* **Material provided**:
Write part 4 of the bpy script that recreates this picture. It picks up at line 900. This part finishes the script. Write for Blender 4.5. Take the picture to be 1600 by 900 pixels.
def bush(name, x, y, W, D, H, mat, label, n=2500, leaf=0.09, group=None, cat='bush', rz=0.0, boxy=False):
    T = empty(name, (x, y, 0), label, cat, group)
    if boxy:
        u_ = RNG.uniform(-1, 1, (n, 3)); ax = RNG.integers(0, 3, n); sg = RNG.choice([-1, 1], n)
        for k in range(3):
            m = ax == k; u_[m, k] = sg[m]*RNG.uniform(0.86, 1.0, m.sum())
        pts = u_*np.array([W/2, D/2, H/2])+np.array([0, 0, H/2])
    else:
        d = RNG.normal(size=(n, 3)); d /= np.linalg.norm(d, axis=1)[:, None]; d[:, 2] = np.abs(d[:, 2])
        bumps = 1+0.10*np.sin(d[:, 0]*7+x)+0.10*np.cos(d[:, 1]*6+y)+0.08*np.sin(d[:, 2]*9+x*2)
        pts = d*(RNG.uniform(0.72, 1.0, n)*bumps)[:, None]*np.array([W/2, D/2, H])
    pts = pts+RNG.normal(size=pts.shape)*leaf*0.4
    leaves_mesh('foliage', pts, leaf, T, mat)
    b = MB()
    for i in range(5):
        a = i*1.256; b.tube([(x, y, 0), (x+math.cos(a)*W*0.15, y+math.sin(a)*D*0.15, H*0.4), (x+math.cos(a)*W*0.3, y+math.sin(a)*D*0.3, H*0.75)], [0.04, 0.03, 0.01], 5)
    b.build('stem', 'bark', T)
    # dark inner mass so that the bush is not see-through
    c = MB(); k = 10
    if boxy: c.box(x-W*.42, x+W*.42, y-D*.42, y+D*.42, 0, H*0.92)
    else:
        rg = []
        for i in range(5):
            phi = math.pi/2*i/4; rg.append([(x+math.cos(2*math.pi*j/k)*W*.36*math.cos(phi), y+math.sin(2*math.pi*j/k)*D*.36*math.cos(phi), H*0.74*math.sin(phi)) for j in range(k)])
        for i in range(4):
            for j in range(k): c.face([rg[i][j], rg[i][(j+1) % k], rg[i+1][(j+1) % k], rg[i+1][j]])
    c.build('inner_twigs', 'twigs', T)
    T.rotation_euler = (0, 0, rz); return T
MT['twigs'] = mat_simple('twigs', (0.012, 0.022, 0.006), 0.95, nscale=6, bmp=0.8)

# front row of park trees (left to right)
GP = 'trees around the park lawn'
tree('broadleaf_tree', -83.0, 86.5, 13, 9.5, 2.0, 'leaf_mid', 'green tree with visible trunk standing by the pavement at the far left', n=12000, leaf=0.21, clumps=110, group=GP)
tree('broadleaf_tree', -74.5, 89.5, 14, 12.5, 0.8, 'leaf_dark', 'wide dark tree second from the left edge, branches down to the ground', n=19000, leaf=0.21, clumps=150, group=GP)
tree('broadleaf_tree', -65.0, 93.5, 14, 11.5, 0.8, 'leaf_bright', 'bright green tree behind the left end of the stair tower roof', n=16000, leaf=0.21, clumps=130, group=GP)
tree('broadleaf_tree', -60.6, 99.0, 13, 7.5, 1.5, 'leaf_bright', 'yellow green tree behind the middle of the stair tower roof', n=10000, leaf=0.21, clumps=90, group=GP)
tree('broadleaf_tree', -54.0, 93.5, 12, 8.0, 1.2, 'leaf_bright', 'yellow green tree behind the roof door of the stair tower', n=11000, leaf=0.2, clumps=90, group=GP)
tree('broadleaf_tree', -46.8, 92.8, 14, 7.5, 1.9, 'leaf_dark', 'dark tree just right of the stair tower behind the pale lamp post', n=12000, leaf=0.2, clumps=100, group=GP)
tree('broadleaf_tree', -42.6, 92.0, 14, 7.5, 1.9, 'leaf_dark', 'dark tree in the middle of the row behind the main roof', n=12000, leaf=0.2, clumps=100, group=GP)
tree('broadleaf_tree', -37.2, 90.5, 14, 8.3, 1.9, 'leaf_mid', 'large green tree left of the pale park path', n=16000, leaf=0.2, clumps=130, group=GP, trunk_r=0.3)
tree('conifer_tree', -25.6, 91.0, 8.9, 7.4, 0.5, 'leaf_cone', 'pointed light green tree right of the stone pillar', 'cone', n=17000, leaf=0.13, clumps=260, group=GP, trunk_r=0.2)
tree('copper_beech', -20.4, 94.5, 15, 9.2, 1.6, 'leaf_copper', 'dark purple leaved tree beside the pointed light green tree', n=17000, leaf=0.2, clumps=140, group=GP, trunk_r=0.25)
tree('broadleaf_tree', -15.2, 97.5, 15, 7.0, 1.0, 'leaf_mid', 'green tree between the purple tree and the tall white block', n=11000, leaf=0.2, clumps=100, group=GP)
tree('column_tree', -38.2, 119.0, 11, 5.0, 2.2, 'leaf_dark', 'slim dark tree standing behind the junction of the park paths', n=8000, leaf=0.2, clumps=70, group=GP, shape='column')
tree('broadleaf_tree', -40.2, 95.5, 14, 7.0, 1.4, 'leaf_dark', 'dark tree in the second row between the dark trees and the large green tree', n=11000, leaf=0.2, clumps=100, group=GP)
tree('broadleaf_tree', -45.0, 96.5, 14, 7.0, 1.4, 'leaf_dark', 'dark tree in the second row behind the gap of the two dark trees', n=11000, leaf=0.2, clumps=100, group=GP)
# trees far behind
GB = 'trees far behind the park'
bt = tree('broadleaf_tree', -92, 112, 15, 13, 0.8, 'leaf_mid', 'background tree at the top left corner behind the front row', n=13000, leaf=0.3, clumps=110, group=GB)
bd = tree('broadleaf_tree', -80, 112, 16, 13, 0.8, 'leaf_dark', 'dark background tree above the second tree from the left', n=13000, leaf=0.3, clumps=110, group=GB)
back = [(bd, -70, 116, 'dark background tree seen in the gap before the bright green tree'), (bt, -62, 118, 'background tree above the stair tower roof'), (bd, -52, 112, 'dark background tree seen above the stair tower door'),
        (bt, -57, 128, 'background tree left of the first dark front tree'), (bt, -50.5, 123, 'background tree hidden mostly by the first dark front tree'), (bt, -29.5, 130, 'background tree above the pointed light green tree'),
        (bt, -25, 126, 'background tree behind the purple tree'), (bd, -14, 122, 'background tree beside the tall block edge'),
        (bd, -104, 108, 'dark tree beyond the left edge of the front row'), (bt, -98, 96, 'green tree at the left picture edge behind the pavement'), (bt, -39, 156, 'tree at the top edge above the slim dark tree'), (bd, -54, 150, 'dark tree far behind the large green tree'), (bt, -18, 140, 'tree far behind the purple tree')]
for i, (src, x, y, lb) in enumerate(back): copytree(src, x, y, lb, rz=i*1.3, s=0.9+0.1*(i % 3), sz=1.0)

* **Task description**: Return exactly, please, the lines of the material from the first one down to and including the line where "0.95, nscale=6, bmp=0.8)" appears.

* **Solution below**:
Write part 4 of the bpy script that recreates this picture. It picks up at line 900. This part finishes the script. Write for Blender 4.5. Take the picture to be 1600 by 900 pixels.
def bush(name, x, y, W, D, H, mat, label, n=2500, leaf=0.09, group=None, cat='bush', rz=0.0, boxy=False):
    T = empty(name, (x, y, 0), label, cat, group)
    if boxy:
        u_ = RNG.uniform(-1, 1, (n, 3)); ax = RNG.integers(0, 3, n); sg = RNG.choice([-1, 1], n)
        for k in range(3):
            m = ax == k; u_[m, k] = sg[m]*RNG.uniform(0.86, 1.0, m.sum())
        pts = u_*np.array([W/2, D/2, H/2])+np.array([0, 0, H/2])
    else:
        d = RNG.normal(size=(n, 3)); d /= np.linalg.norm(d, axis=1)[:, None]; d[:, 2] = np.abs(d[:, 2])
        bumps = 1+0.10*np.sin(d[:, 0]*7+x)+0.10*np.cos(d[:, 1]*6+y)+0.08*np.sin(d[:, 2]*9+x*2)
        pts = d*(RNG.uniform(0.72, 1.0, n)*bumps)[:, None]*np.array([W/2, D/2, H])
    pts = pts+RNG.normal(size=pts.shape)*leaf*0.4
    leaves_mesh('foliage', pts, leaf, T, mat)
    b = MB()
    for i in range(5):
        a = i*1.256; b.tube([(x, y, 0), (x+math.cos(a)*W*0.15, y+math.sin(a)*D*0.15, H*0.4), (x+math.cos(a)*W*0.3, y+math.sin(a)*D*0.3, H*0.75)], [0.04, 0.03, 0.01], 5)
    b.build('stem', 'bark', T)
    # dark inner mass so that the bush is not see-through
    c = MB(); k = 10
    if boxy: c.box(x-W*.42, x+W*.42, y-D*.42, y+D*.42, 0, H*0.92)
    else:
        rg = []
        for i in range(5):
            phi = math.pi/2*i/4; rg.append([(x+math.cos(2*math.pi*j/k)*W*.36*math.cos(phi), y+math.sin(2*math.pi*j/k)*D*.36*math.cos(phi), H*0.74*math.sin(phi)) for j in range(k)])
        for i in range(4):
            for j in range(k): c.face([rg[i][j], rg[i][(j+1) % k], rg[i+1][(j+1) % k], rg[i+1][j]])
    c.build('inner_twigs', 'twigs', T)
    T.rotation_euler = (0, 0, rz); return T
MT['twigs'] = mat_simple('twigs', (0.012, 0.022, 0.006), 0.95, nscale=6, bmp=0.8)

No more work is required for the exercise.